American University Professor, Co-Author Details 50 years of Secret Back Channel Negotiations with C
American University Professor, Co-Author Details 50 years of Secret Back Channel Negotiations with Cuba in New Book
Ten years of research, poring through hundreds of pages of previously classified U.S. and Cuban documents, and hours of interviews with Fidel Castro, former President Jimmy Carter, and other surviving policymakers and negotiators led William LeoGrande and Peter Kornbluh to uncover the secret, back-channel contacts the two governments have had since 1959.
Washington, DC (PRWEB) October 21, 2014
Fifty-two years ago, the Cuban Missile Crisis fueled fears of nuclear Armageddon from across the Florida Straits. As the DEFCON level reached its highest alert, Washington and Moscow reached a diplomatic breakthrough removing the Soviet missiles. While Kennedy and Khrushchev negotiated, Washington also opened a secret back channel through Brazil to persuade Cuba to kick the Soviets and their missiles out. Over the ensuing years, U.S.-Cuban relations have been marked by lingering distrust, an embargo, and anything-but-normalized relations. Irreconcilable differences and Florida politics have kept the conflict alive, but 10 U.S. presidents, including John F. Kennedy, tried to return to some degree of normalcy with Castro. American University professor William LeoGrande and his co-author Peter Kornbluh look at the five decades of secret negotiations in their new book Back Channel to Cuba: The Hidden History of Negotiations Between Washington and Havana (University North Carolina Press, Oct. 2014).

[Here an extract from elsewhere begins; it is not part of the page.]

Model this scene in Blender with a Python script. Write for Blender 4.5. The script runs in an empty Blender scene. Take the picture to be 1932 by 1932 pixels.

Since 1959 Every U.S. President & Castro Have Engaged in Dialogue
Ten years of research, poring through hundreds of pages of previously classified U.S. and Cuban documents, hours of interviews with Fidel Castro, former President Jimmy Carter, and other surviving policymakers and negotiators led LeoGrande and Kornbluh to uncover the secret, back-channel contacts the two governments have had since 1959. U.S. officials and a dozen private citizens, including former president Jimmy Carter, have engaged with Cuban counterparts in half a dozen different countries and in settings from five-star hotels and restaurants to the cafeteria at La Guardia airport. During the Carter administration, Coca-Cola chairman J. Paul Austin carried secret messages to Fidel Castro and during the Reagan administration, Peggy Dulany, David Rockefeller's daughter, carried a message from Castro to Secretary of State George Shultz.
The record of regular contact and dialogue over half a century compelled LeoGrande and Korbluh to tell the little known story of engagement. Whether you call it cigar diplomacy (using cigars for diplomatic ice breaking), back channel negotiation, or rapprochement, the fact is every U.S. president has tried to engage with Cuba to advance the national interest.